Increasingly, devices and appliances are becoming ‘smart’ and digitally connected

We all know how our lives are evolving as we are confronted with new technologies that are there to make our lives simpler. With digitisation entering various walks of life, an increasing number of devices and appliances are becoming ‘smart’ and digitally connected. Anil Chaudhary, MD for Schneider Electric India writes on India’s Financial Express on how things are evolving. While it doesn’t say it directly, just think about how India is evolving too.


The ubiquitous industrial Internet of Things

With digitisation entering various walks of life, an increasing number of devices and appliances are becoming ‘smart’ and digitally connected. Consequently, the Internet of Things (IoT) is becoming a ground reality in different domains. In large measure, however, industrial IoT is now leading the way in creating new benchmarks in connectivity. To clarify for lay readers, the industrial Internet refers to the universe of intelligent industrial products, processes and services that communicate with each other and humans over the Internet.

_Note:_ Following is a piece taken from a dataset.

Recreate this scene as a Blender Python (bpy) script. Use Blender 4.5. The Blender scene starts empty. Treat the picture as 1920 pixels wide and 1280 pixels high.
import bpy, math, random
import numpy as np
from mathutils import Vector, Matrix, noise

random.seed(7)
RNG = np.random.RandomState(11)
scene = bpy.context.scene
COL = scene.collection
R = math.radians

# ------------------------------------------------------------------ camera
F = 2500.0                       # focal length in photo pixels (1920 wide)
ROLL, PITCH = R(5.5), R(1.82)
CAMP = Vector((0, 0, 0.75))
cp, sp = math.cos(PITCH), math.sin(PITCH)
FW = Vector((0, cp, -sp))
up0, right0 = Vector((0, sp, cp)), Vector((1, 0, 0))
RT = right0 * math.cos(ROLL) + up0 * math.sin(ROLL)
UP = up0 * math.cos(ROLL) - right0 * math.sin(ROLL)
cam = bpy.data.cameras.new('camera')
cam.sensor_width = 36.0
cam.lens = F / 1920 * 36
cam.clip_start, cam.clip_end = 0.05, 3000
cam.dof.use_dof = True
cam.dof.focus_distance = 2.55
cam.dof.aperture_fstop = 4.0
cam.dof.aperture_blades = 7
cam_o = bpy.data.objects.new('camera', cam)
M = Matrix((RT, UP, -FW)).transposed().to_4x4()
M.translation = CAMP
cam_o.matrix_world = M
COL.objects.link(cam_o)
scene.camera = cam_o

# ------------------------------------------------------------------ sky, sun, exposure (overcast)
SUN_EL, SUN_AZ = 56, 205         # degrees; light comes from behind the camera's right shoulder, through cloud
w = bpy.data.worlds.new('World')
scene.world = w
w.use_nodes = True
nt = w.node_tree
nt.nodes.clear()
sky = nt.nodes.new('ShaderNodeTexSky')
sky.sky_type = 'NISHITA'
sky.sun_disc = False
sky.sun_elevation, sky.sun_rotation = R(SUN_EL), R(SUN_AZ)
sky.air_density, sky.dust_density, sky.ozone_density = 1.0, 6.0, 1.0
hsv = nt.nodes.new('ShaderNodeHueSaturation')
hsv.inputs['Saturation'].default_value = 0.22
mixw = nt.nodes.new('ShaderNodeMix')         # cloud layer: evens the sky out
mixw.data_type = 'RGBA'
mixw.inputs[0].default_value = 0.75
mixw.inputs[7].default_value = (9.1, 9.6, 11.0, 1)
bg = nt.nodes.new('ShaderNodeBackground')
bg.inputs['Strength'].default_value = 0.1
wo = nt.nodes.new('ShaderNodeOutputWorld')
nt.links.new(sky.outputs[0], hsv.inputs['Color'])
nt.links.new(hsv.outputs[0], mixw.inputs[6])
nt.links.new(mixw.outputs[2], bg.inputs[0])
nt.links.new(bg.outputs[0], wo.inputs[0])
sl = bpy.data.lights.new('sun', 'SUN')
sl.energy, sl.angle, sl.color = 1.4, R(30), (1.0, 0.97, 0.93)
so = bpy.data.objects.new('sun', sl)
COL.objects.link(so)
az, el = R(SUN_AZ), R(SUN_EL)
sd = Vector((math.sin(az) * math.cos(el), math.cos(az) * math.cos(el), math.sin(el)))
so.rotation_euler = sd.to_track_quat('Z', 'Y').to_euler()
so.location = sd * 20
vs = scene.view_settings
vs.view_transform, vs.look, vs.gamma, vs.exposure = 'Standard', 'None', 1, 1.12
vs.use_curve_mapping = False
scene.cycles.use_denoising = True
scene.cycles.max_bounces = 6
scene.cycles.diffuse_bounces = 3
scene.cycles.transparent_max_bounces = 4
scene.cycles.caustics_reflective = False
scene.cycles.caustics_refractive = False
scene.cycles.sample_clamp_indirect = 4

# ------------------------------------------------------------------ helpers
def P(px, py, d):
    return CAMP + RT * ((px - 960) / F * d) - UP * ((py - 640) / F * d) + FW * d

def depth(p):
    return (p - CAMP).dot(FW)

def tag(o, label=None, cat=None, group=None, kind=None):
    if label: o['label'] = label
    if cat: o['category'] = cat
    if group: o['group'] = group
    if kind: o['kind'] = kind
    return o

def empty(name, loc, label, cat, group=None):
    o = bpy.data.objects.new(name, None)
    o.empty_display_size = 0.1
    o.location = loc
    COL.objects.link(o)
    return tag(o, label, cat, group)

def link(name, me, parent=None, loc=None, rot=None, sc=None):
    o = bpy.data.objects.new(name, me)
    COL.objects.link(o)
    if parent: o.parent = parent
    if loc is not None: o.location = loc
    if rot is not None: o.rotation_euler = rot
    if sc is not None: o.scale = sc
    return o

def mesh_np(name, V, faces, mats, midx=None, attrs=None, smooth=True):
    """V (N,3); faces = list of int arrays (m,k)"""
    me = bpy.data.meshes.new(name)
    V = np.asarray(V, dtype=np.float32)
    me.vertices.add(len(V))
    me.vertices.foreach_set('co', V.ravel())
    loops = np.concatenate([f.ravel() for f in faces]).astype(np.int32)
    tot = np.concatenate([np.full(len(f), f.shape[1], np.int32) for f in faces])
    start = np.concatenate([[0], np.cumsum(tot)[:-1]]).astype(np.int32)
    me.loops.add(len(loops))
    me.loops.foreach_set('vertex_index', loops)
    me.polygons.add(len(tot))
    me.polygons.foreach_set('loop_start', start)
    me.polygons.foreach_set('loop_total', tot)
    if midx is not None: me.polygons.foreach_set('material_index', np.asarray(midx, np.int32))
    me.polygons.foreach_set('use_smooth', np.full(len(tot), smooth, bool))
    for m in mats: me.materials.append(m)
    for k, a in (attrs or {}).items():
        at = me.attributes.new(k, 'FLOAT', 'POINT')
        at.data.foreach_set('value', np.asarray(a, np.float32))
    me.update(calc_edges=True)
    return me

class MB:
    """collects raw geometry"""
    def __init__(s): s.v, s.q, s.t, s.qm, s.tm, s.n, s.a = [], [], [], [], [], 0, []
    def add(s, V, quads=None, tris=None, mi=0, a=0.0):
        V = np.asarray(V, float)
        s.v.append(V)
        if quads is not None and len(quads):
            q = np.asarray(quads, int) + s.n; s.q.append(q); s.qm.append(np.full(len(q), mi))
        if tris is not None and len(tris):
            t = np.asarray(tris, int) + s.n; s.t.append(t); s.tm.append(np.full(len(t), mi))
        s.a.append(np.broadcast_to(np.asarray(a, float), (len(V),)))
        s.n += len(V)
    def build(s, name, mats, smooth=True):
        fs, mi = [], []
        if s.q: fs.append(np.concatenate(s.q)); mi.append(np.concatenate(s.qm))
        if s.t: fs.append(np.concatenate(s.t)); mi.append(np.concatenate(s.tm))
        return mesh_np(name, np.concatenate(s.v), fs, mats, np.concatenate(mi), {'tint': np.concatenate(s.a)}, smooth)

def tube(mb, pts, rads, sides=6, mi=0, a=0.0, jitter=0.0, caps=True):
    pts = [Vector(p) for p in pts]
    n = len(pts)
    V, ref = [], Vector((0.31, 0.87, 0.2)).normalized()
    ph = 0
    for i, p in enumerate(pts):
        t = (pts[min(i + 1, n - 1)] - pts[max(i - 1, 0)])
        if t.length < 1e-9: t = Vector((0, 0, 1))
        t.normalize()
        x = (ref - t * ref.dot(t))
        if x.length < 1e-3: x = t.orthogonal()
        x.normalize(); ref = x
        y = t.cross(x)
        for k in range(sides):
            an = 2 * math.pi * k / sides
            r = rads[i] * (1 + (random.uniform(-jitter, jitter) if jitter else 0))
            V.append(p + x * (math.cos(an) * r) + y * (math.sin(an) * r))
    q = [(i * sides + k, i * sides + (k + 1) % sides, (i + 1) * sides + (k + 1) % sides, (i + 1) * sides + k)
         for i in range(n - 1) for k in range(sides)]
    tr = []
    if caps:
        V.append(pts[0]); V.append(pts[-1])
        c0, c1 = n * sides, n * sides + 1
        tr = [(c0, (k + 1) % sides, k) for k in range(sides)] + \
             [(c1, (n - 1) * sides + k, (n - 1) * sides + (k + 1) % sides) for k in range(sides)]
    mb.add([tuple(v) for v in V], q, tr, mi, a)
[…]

Three major drivers in the IoT revolution are urbanisation, digitisation and industrialisation. With 2.5 billion people expected to be living in cities by 2050, urbanisation stokes increasing desire among citizens craving comforts and conveniences at their fingertips. With 50 billion connected things expected by 2020, digitisation is driven by efforts to ensure faster, more efficient devices, processes and systems in all industries. And with energy consumption expected to rise almost 50% globally and 3-4 times in India by 2050, industries need to adopt sustainable practices based on green technologies and energy-efficient systems.

Given this scenario, our shared resources will come under unprecedented pressure within the next four decades, even as global warming and climate change accelerate. To avert this precipitous situation, carbon emissions need to be halved and industrial processes need to become thrice as efficient. Here is where industrial IoT can play a pivotal role in making products, processes and services more energy efficient. Higher energy efficiency is achieved through sensors that enable meaningful visualisation and actionable analysis using Big Data and analytics. Finally, this information is communicated through various networks for effective actions to be taken either manually or automatically.

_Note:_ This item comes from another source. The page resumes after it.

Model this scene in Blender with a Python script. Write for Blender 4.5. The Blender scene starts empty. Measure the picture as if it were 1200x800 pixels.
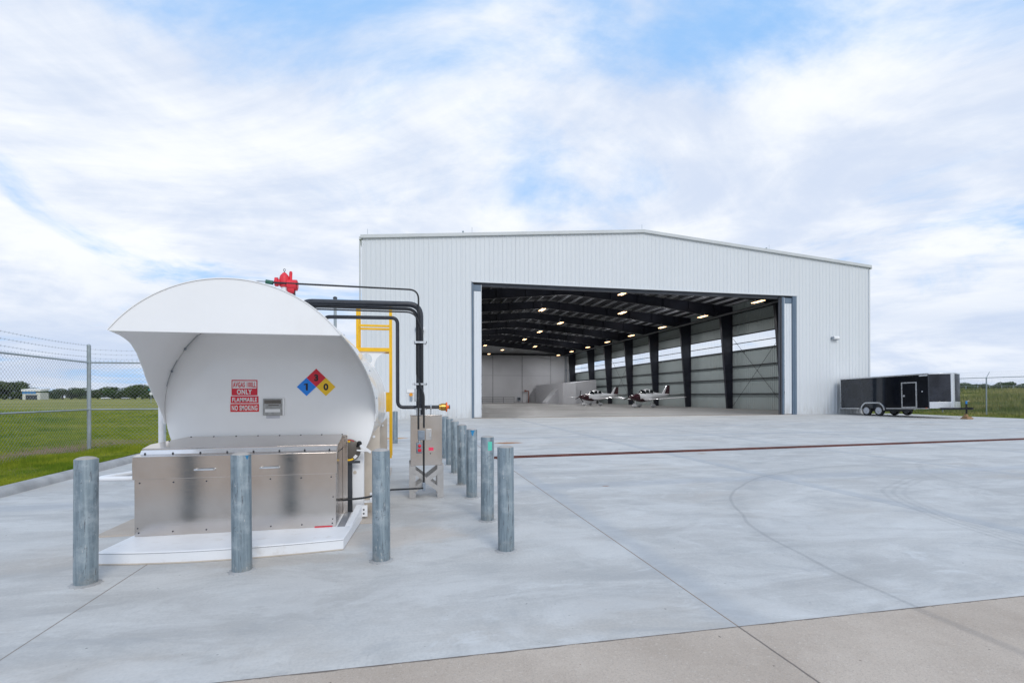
import bpy, bmesh, math, random
import numpy as np
from mathutils import Vector, Matrix

random.seed(7)
rng = np.random.default_rng(11)
R = math.radians
pi = math.pi
scene = bpy.context.scene
COL = scene.collection

# ------------------------------------------------------------------ helpers
class MB:
    """collects shapes and links them as ONE mesh object"""
    def __init__(s):
        s.v = []; s.f = []; s.m = []
    def add(s, vs, fs, m=0):
        b = len(s.v)
        s.v.extend([tuple(map(float, p)) for p in vs])
        for f in fs:
            s.f.append(tuple(i + b for i in f)); s.m.append(m)
        return s
    def box(s, x0, x1, y0, y1, z0, z1, m=0):
        v = [(x0,y0,z0),(x1,y0,z0),(x1,y1,z0),(x0,y1,z0),(x0,y0,z1),(x1,y0,z1),(x1,y1,z1),(x0,y1,z1)]
        f = [(0,3,2,1),(4,5,6,7),(0,1,5,4),(1,2,6,5),(2,3,7,6),(3,0,4,7)]
        return s.add(v, f, m)
    def prism(s, pts, ext, m=0):
        n = len(pts); e = Vector(ext)
        v = [Vector(p) for p in pts] + [Vector(p) + e for p in pts]
        f = [tuple(range(n))[::-1], tuple(range(n, 2*n))]
        for i in range(n):
            j = (i+1) % n
            f.append((i, j, n+j, n+i))
        return s.add(v, f, m)
    def bar(s, p, q, w, h, up=(0,0,1), m=0):
        p = Vector(p); q = Vector(q); d = (q-p).normalized(); up = Vector(up)
        if abs(d.dot(up)) > .98: up = Vector((1,0,0)) if abs(d.x) < .9 else Vector((0,1,0))
        a = d.cross(up).normalized(); b = a.cross(d)
        c = []
        for o in (p, q):
            for i, j in ((-1,-1),(1,-1),(1,1),(-1,1)):
                c.append(o + a*(i*w/2) + b*(j*h/2))
        return s.add(c, [(0,1,2,3),(7,6,5,4),(0,4,5,1),(1,5,6,2),(2,6,7,3),(3,7,4,0)], m)
    def tube(s, pts, r, n=12, m=0, caps=True, closed=False):
        pts = [Vector(p) for p in pts]; k = len(pts)
        rr = r if isinstance(r, (list, tuple)) else [r]*k
        T = []
        for i in range(k):
            if closed: t = pts[(i+1) % k] - pts[i-1]
            elif i == 0: t = pts[1]-pts[0]
            elif i == k-1: t = pts[-1]-pts[-2]
            else: t = (pts[i+1]-pts[i]).normalized() + (pts[i]-pts[i-1]).normalized()
            T.append(t.normalized())
        a = T[0].orthogonal().normalized()
        vs = []
        for i in range(k):
            if i: a = (a - T[i]*a.dot(T[i])).normalized()
            b = T[i].cross(a)
            for j in range(n):
                th = 2*pi*j/n
                vs.append(pts[i] + (a*math.cos(th) + b*math.sin(th))*rr[i])
        fs = []
        for i in range(k if closed else k-1):
            i2 = (i+1) % k
            for j in range(n):
                j2 = (j+1) % n
                fs.append((i*n+j, i*n+j2, i2*n+j2, i2*n+j))
        if caps and not closed:
            fs.append(tuple(range(n))[::-1]); fs.append(tuple((k-1)*n+j for j in range(n)))
        return s.add(vs, fs, m)
    def cyl(s, p, q, r, n=24, r2=None, m=0):
        return s.tube([p, q], [r, r if r2 is None else r2], n, m)
    def lathe(s, prof, o=(0,0,0), axis='z', n=32, m=0):
        """prof = (radius, height) pairs"""
        vs = []
        for r, h in prof:
            for j in range(n):
                c, d = r*math.cos(2*pi*j/n), r*math.sin(2*pi*j/n)
                p = {'z': (c, d, h), 'x': (h, c, d), 'y': (d, h, c)}[axis]
                vs.append((p[0]+o[0], p[1]+o[1], p[2]+o[2]))
        fs = []; k = len(prof)
        for i in range(k-1):
            for j in range(n):
                j2 = (j+1) % n
                fs.append((i*n+j, i*n+j2, (i+1)*n+j2, (i+1)*n+j))
        fs.append(tuple(range(n))[::-1]); fs.append(tuple((k-1)*n+j for j in range(n)))
        return s.add(vs, fs, m)
    def sphere(s, c, r, n=14, k=9, m=0):
        r = (r, r, r) if not isinstance(r, (tuple, list)) else r
        vs = []; fs = []
        for i in range(k+1):
            ph = -pi/2 + pi*i/k
            for j in range(n):
                th = 2*pi*j/n
                vs.append((c[0]+r[0]*math.cos(ph)*math.cos(th), c[1]+r[1]*math.cos(ph)*math.sin(th), c[2]+r[2]*math.sin(ph)))
        for i in range(k):
            for j in range(n):
                j2 = (j+1) % n
                fs.append((i*n+j, i*n+j2, (i+1)*n+j2, (i+1)*n+j))
        return s.add(vs, fs, m)
    def loft(s, rings, m=0, caps=True):
        n = len(rings[0]); vs = [p for r in rings for p in r]; fs = []
        for i in range(len(rings)-1):
            for j in range(n):
                j2 = (j+1) % n
                fs.append((i*n+j, i*n+j2, (i+1)*n+j2, (i+1)*n+j))
        if caps:
            fs.append(tuple(range(n))[::-1]); fs.append(tuple((len(rings)-1)*n+j for j in range(n)))
        return s.add(vs, fs, m)
    def bolts(s, pts, r=.009, d=(0,-1,0), m=0):
        d = Vector(d)
        for p in pts:
            s.cyl(Vector(p) - d*.002, Vector(p)+d*.006, r, 6, m=m)
        return s
    def build(s, name, mats, parent=None, smooth=35, bevel=0, fix=True):
        me = bpy.data.meshes.new(name)
        me.from_pydata(s.v, [], s.f)
        mats = mats if isinstance(mats, (list, tuple)) else [mats]
        for m in mats: me.materials.append(m)
        if len(mats) > 1: me.polygons.foreach_set('material_index', s.m)
        if fix:
            bm = bmesh.new(); bm.from_mesh(me)
            bmesh.ops.remove_doubles(bm, verts=bm.verts, dist=1e-5)
            bmesh.ops.recalc_face_normals(bm, faces=bm.faces)
            bm.to_mesh(me); bm.free()
        if smooth:
            me.polygons.foreach_set('use_smooth', [True]*len(me.polygons))
            me.set_sharp_from_angle(angle=R(smooth))
        me.update()
        o = bpy.data.objects.new(name, me); COL.objects.link(o)
        if parent is not None: hang(o, parent)
        if bevel:
            b = o.modifiers.new('soft_edges', 'BEVEL'); b.width = bevel; b.segments = 2; b.limit_method = 'ANGLE'; b.angle_limit = R(40)
        return o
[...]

As our lives become increasingly bifurcated between the real and virtual world, the importance of the Internet grows exponentially. Although multiple overt benefits exist via global digitisation, there are covert costs too. For instance, higher digitisation calls for more data centres and communications towers. Paradoxically, these are very energy intensive; however, there are abundant IoT-enabled energy efficiency opportunities here too. It is therefore imperative to mitigate any collateral damage by driving energy efficiency in all products, processes and services across the value chain.

This is why worldwide, industrial IoT assumes critical importance. In today’s digital era, powerful miniaturised embedded sensors are the universal connectors between the physical and digital world. Through such sensors, ubiquitous connectivity extends to physical products, infrastructure and other things. Storage of the resultant gargantuan data led to the creation of the cloud, which facilitates inexpensive and abundant storage, enabling aggregation of data streams from myriad sources.

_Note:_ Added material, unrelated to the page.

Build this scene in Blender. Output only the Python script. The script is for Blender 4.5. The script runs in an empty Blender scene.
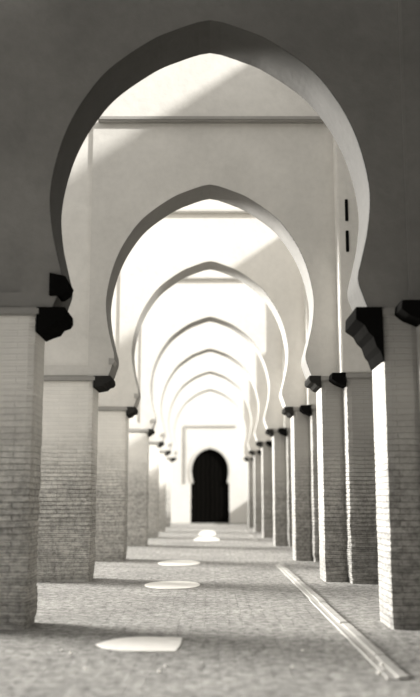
import bpy, bmesh, math, random
from mathutils import Vector, noise
from mathutils.geometry import tessellate_polygon
S = 1.3                                   # metres per layout unit (camera height = 1 unit)
random.seed(7)
C = bpy.context.scene.collection
sc = bpy.context.scene
sc.view_settings.view_transform = 'Standard'
sc.view_settings.look = 'None'
sc.view_settings.exposure = 0.0

# ------------------------------------------------------------------ materials
def nodes(name):
    m = bpy.data.materials.new(name); m.use_nodes = True
    nt = m.node_tree; b = nt.nodes['Principled BSDF']
    b.inputs['Roughness'].default_value = .9
    b.inputs['Specular IOR Level'].default_value = .15
    return m, nt, b
def ramp(nt, fac, stops):
    r = nt.nodes.new('ShaderNodeValToRGB')
    e = r.color_ramp.elements
    while len(e) < len(stops): e.new(.5)
    for i, (p, c) in enumerate(stops):
        e[i].position = p; e[i].color = (c[0], c[1], c[2], 1)
    nt.links.new(fac, r.inputs[0]); return r.outputs[0]
def noise_tex(nt, vec, scale, detail=5, rough=.6):
    n = nt.nodes.new('ShaderNodeTexNoise'); n.inputs['Scale'].default_value = scale
    n.inputs['Detail'].default_value = detail; n.inputs['Roughness'].default_value = rough
    nt.links.new(vec, n.inputs['Vector']); return n.outputs['Fac']
def mixc(nt, fac, a, b, mode='MIX'):
    n = nt.nodes.new('ShaderNodeMix'); n.data_type = 'RGBA'; n.blend_type = mode
    for s, v in ((n.inputs[0], fac), (n.inputs[6], a), (n.inputs[7], b)):
        if hasattr(v, 'links'): nt.links.new(v, s)
        elif isinstance(v, tuple): s.default_value = (*v, 1)
        else: s.default_value = v
    return n.outputs[2]
def math_n(nt, op, a, b=None):
    n = nt.nodes.new('ShaderNodeMath'); n.operation = op
    for s, v in ((n.inputs[0], a), (n.inputs[1], b)):
        if v is None: continue
        if hasattr(v, 'links'): nt.links.new(v, s)
        else: s.default_value = v
    return n.outputs[0]
def tint(v): return (v, v * .965, v * .90)
def plaster(name, v, contrast=.12):
    m, nt, b = nodes(name)
    g = nt.nodes.new('ShaderNodeNewGeometry').outputs['Position']
    n1 = noise_tex(nt, g, .9, 6, .65); n2 = noise_tex(nt, g, 9, 4, .6)
    c1 = ramp(nt, n1, [(.3, tint(v * (1 - contrast))), (.7, tint(min(.95, v * (1 + contrast))))])
    c = mixc(nt, .25, c1, ramp(nt, n2, [(.3, tint(v * .8)), (.7, tint(min(.95, v * 1.1)))]))
    nt.links.new(c, b.inputs['Base Color'])
    bp = nt.nodes.new('ShaderNodeBump'); bp.inputs['Strength'].default_value = .35; bp.inputs['Distance'].default_value = .02
    nt.links.new(n2, bp.inputs['Height']); nt.links.new(bp.outputs[0], b.inputs['Normal'])
    return m
def brick(name, vlow, vhigh, zsplit=1.9, floor=False):
    """coursed brick: rough and darker low down, smoother and paler above"""
    m, nt, b = nodes(name)
    g = nt.nodes.new('ShaderNodeNewGeometry').outputs['Position']
    sp = nt.nodes.new('ShaderNodeSeparateXYZ'); nt.links.new(g, sp.inputs[0])
    cb = nt.nodes.new('ShaderNodeCombineXYZ')
    if floor:
        nt.links.new(sp.outputs[0], cb.inputs[0]); nt.links.new(sp.outputs[1], cb.inputs[1])
    else:
        nt.links.new(math_n(nt, 'ADD', sp.outputs[0], sp.outputs[1]), cb.inputs[0]); nt.links.new(sp.outputs[2], cb.inputs[1])
    wob = nt.nodes.new('ShaderNodeTexNoise'); wob.inputs['Scale'].default_value = 2.2 if floor else 3
    nt.links.new(g, wob.inputs['Vector'])
    va = nt.nodes.new('ShaderNodeVectorMath'); va.operation = 'MULTIPLY_ADD'
    nt.links.new(wob.outputs['Color'], va.inputs[0]); k = .10 if floor else .035
    va.inputs[1].default_value = (k, k, 0); nt.links.new(cb.outputs[0], va.inputs[2])
    t = nt.nodes.new('ShaderNodeTexBrick')
    nt.links.new(va.outputs[0], t.inputs['Vector']); t.inputs['Scale'].default_value = 1
    t.inputs['Brick Width'].default_value = .27 if floor else .62
    t.inputs['Row Height'].default_value = .105 if floor else .065
    t.inputs['Mortar Size'].default_value = .009 if floor else .006
    t.inputs['Mortar Smooth'].default_value = .6
    t.inputs['Bias'].default_value = 0
    t.inputs['Color1'].default_value = (.62, .62, .62, 1); t.inputs['Color2'].default_value = (1, 1, 1, 1)
    t.inputs['Mortar'].default_value = (.25, .25, .25, 1)
    n1 = noise_tex(nt, g, .7, 6, .7); n2 = noise_tex(nt, g, 14 if not floor else 11, 6, .75)
    base = ramp(nt, n1, [(.3, tint(vlow * .8)), (.7, tint(vlow * 1.2))])
    low = mixc(nt, .55 if not floor else .5, base, mixc(nt, 1.0, base, t.outputs['Color'], 'MULTIPLY'))
    low = mixc(nt, .85 if floor else .6, low, mixc(nt, 1.0, low, ramp(nt, n2, [(.38, (.35,) * 3), (.58, (1.2,) * 3)]), 'MULTIPLY'))
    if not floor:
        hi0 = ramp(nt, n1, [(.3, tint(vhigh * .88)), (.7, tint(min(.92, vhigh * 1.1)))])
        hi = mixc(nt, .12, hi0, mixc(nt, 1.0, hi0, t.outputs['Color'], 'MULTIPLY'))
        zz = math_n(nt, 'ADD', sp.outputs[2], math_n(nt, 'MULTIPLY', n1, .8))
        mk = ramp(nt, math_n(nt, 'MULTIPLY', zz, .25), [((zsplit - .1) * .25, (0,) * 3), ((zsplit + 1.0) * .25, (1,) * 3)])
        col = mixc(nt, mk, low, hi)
    else: col = low
    nt.links.new(col, b.inputs['Base Color'])
    hgt = math_n(nt, 'ADD', t.outputs['Fac'], math_n(nt, 'MULTIPLY', n2, -1.3))
    if not floor: hgt = math_n(nt, 'MULTIPLY', hgt, math_n(nt, 'SUBTRACT', 1.0, math_n(nt, 'MULTIPLY', mk, .8)))
    bp = nt.nodes.new('ShaderNodeBump'); bp.inputs['Strength'].default_value = .9; bp.inputs['Distance'].default_value = .015 if not floor else .02
    bp.invert = True
    nt.links.new(hgt, bp.inputs['Height']); nt.links.new(bp.outputs[0], b.inputs['Normal'])
    return m
M = dict(
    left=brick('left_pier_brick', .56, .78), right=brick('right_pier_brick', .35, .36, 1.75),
    floor=brick('floor_brick', .40, .5, floor=True),
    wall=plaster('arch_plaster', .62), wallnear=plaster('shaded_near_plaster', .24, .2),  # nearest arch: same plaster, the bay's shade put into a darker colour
    far=plaster('far_wall_plaster', .62, .05), band=plaster('raised_plaster', .54),
    dark=plaster('dark_stone', .007, .3), ledge=plaster('weathered_ledge', .30),
    roof=plaster('shade_ceiling_dark', .08, .2), shade=plaster('bounce_cut_dark', .07),  # shade: darkened so the added walls bounce little light
    farm=plaster('moulding_plaster', .50), kerb=plaster('kerb_stone', .42, .4), rim=plaster('kerb_rim', .34, .2), chan=plaster('channel_stone', .45, .35),
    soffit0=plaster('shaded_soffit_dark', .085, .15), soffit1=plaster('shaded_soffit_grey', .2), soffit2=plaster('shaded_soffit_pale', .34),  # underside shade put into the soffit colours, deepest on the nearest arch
    wallfar=plaster('pale_arch_plaster', .64, .06), bandfar=plaster('pale_raised_plaster', .62, .06), corb=plaster('grey_corbel', .03, .2),
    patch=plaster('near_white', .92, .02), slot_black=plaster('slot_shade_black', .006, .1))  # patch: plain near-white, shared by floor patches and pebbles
for k_ in ('dark', 'corb', 'slot_black'): M[k_].node_tree.nodes['Principled BSDF'].inputs['Specular IOR Level'].default_value = 0
m, nt, b = nodes('door_wood'); b.inputs['Specular IOR Level'].default_value = 0; M['wood'] = m
g = nt.nodes.new('ShaderNodeTexCoord').outputs['Object']
w = nt.nodes.new('ShaderNodeTexWave'); w.inputs['Scale'].default_value = 1.2; w.inputs['Distortion'].default_value = 2
nt.links.new(g, w.inputs['Vector'])
nt.links.new(ramp(nt, w.outputs['Fac'], [(0, (.002, .002, .0017)), (1, (.005, .0045, .004))]), b.inputs['Base Color'])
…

It’s through industrial IoT that energy management and efficiency is ensured in a raft of sectors: from building and construction to transportation, healthcare, manufacturing and industrial processes.

Nevertheless, such savings come with upfront costs of installing such systems. Presently, many companies and industries may be unprepared or unwilling to invest in industrial IoT that, though beneficial after installation, may nonetheless disrupt traditional operations.

Benefits of sustainability

Significantly, companies using industrial IoT will hold a tremendous advantage over laggards. Optimised asset availability and performance resulting in shorter delivery times for industrial IoT users will in turn facilitate faster cost recoveries, better returns and higher profits. In hyper-competitive times, industrial IoT non-users will then hurtle faster towards closure due to unsustainable operations. Therefore, though moving towards industrial IoT may come with short-term costs, not doing so is not really an option. Clearly, within years, companies will have a Hobsons choice of adopting or ignoring industrial IoT at their own peril.

In itself, industrial IoT has led to the emergence of smart systems via the creation of system-on-chip technologies, enabling the ‘things’ in the Internet of Things—manifested through smart energy, smart water, smart buildings, smart mobility, smart public services and smart integration.

Undoubtedly, with industrial IoT and smart systems, similar benefits will be available to other industries.

Additionally, smart systems promote proactive risk mitigation, preventing or minimising costly downtimes and boosting service speed and quality, among other advantages. And all of the above is achieved while—and indeed enabled by—running operations sustainably. For industry and the world at large, the choice could never have been more clear-cut.